Some of the benefits of smoothing variability in wind output could be captured through greater interconnection and a more dynamic demand side enabled by smart grids, smart metering and other new technologies, such as electric cars. It is also true to say that marine technologies will initially be more expensive than wind. Nonetheless, the analysis suggests that marine technologies can complement wind, increasing the cost effectiveness of variable renewables, and ultimately expanding the potential share for renewables in the overall generation mix.

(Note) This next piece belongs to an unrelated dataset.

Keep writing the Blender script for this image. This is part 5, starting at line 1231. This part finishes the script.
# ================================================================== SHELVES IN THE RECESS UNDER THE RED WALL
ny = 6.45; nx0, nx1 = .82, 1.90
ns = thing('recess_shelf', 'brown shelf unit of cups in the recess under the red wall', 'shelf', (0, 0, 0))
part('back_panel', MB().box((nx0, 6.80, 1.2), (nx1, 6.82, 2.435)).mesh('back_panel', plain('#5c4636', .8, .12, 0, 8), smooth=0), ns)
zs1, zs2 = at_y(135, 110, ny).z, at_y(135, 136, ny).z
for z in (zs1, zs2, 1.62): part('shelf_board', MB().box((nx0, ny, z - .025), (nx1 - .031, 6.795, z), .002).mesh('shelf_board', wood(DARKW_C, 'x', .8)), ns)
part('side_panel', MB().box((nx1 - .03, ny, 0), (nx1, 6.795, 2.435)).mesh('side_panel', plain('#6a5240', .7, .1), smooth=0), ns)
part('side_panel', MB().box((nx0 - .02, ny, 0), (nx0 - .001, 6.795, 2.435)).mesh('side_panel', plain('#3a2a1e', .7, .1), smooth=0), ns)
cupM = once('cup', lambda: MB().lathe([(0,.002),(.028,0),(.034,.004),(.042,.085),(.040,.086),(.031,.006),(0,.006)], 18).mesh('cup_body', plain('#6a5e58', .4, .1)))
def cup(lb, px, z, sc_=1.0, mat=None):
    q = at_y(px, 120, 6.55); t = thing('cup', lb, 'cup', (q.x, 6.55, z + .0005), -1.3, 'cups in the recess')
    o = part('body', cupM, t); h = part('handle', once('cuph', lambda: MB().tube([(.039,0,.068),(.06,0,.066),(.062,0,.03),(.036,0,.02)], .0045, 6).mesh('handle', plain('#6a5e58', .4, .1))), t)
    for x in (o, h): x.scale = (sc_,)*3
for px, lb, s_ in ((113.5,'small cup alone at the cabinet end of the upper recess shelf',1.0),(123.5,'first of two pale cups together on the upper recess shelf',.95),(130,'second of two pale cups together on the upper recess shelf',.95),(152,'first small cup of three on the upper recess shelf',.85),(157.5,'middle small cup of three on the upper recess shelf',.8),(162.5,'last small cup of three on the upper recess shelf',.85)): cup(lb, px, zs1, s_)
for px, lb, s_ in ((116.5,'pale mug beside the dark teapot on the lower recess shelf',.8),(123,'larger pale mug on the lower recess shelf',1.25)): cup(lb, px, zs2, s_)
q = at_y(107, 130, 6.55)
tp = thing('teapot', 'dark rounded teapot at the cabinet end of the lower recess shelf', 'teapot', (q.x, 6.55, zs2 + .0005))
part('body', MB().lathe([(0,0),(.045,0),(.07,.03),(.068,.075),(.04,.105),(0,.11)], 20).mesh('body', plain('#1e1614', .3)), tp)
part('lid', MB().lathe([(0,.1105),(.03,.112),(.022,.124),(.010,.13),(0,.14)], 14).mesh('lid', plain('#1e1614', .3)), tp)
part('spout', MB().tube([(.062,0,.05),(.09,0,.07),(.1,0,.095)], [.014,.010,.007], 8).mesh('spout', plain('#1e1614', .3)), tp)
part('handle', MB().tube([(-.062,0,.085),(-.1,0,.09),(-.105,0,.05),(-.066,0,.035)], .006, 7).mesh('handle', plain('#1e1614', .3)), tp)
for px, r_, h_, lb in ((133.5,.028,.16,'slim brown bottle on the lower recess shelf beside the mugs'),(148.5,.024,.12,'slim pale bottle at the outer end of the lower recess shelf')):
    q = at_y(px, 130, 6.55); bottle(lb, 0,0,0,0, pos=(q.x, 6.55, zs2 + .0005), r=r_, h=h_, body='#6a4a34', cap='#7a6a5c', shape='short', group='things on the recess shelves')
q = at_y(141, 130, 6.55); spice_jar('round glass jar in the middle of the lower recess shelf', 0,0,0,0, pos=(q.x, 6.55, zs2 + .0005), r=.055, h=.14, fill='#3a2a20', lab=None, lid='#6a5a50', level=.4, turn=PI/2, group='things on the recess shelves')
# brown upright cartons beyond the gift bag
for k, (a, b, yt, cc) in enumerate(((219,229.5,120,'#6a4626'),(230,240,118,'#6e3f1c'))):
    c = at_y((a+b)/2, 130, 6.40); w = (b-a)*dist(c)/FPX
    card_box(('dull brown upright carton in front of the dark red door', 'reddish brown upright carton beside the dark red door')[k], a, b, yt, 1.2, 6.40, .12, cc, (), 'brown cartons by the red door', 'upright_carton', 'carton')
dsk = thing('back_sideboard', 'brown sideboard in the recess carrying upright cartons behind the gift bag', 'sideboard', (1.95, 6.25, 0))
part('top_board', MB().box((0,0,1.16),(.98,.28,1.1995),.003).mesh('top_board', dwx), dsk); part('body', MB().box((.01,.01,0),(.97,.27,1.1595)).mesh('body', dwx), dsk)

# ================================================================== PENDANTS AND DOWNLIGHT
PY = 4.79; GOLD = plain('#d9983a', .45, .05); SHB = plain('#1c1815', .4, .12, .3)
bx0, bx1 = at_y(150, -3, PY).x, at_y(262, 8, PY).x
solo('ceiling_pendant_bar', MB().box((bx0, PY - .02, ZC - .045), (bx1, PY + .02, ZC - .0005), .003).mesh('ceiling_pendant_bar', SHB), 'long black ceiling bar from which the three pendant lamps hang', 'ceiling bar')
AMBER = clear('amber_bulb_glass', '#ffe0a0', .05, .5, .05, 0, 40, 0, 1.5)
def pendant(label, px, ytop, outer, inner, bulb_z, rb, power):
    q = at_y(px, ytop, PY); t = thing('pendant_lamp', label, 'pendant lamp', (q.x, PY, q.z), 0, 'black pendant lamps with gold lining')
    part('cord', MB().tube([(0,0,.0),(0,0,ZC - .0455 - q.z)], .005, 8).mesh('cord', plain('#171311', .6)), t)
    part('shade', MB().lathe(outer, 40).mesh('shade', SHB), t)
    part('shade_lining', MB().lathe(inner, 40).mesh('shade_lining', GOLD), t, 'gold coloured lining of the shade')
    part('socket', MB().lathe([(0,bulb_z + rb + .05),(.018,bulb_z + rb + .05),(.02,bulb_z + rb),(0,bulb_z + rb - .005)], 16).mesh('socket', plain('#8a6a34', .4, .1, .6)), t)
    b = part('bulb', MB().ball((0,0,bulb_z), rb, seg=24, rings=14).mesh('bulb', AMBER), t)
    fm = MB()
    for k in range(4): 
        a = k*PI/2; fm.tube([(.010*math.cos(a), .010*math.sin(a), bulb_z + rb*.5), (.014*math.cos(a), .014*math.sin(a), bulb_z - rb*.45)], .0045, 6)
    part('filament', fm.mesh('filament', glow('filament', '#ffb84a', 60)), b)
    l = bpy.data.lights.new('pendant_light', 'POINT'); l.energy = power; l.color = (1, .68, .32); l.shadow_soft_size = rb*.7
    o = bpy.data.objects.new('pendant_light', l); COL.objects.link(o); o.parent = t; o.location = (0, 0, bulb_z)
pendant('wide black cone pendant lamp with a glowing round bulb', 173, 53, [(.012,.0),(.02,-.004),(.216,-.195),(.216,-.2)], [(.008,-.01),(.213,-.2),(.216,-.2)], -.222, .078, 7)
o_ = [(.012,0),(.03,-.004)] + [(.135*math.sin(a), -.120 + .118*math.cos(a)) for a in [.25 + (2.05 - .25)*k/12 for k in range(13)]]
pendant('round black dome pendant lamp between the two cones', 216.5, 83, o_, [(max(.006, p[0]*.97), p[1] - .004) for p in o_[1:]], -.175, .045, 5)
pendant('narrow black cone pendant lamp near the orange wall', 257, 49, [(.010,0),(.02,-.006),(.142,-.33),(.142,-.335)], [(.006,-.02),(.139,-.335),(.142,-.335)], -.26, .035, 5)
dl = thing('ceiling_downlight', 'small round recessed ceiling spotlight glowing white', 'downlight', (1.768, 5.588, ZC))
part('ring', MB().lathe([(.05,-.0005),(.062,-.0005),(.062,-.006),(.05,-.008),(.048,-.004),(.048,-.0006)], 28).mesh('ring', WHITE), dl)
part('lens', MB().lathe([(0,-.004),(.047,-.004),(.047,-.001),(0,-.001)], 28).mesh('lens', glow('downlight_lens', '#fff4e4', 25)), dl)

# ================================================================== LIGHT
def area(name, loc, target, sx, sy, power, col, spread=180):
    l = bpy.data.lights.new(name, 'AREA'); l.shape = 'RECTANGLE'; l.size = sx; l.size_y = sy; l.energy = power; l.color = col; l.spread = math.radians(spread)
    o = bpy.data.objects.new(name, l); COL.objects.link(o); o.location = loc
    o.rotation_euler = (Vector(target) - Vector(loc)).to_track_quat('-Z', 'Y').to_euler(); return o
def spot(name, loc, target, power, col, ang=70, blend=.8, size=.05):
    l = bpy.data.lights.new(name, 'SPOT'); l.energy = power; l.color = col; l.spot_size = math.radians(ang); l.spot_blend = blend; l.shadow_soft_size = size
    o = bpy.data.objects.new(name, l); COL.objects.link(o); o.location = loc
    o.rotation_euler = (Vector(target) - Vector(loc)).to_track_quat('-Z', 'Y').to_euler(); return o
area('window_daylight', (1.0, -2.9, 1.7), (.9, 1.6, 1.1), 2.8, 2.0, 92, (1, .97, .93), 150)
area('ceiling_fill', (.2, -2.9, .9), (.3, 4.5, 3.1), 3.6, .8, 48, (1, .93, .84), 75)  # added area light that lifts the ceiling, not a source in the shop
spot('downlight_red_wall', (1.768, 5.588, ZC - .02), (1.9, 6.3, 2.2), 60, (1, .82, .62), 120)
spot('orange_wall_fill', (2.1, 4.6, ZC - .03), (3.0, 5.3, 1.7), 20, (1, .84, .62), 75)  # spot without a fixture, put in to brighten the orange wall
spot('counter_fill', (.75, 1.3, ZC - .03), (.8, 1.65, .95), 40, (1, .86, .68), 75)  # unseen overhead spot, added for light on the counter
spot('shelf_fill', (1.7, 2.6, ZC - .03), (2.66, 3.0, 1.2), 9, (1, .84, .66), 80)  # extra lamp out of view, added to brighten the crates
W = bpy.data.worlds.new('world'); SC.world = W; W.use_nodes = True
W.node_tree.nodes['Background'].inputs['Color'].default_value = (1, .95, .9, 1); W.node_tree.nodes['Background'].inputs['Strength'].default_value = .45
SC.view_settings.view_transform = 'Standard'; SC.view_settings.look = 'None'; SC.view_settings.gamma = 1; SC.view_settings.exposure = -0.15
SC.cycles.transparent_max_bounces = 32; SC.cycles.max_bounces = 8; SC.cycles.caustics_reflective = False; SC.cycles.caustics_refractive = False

Total cost savings per year from diversifying the mix of renewables, excluding tidal range
Wind : Marine 100:1 75:25 60:40 40:60
Reduced back-up capacity (£ millions) 0 205 201 159
Reduced costs of reserve capacity (£ millions) 0 108 130 137
Reduced costs of fuel and CO2 emissions (£ millions) 0 211 298 337
Reduction in redundant renewables investment (£ millions) 0 192 236 234
TOTAL SAVINGS (£ millions) 0 717 865 867
Total cost savings per year from diversifying the mix of renewables, including tidal range
Wind : Marine 100:1 75:25 60:40 40:60
Reduced back-up capacity (£ millions) 0 205 231 159
Reduced costs of reserve capacity (£ millions) 0 108 142 150
Reduced costs of fuel and CO2 emissions (£ millions) 0 211 287 300
Reduction in redundant renewables investment (£ millions) 0 192 241 210
TOTAL SAVINGS (£ millions) 0 717 901 841

There is the additional potential benefit to consumers in terms of reduced costs of the RO, but this may be offset to a greater or lesser extent by increased wholesale electricity prices. Since both the ROC price and wholesale electricity price represent transfers between producers and consumes, rather than real resource costs, these are not included in the tables above.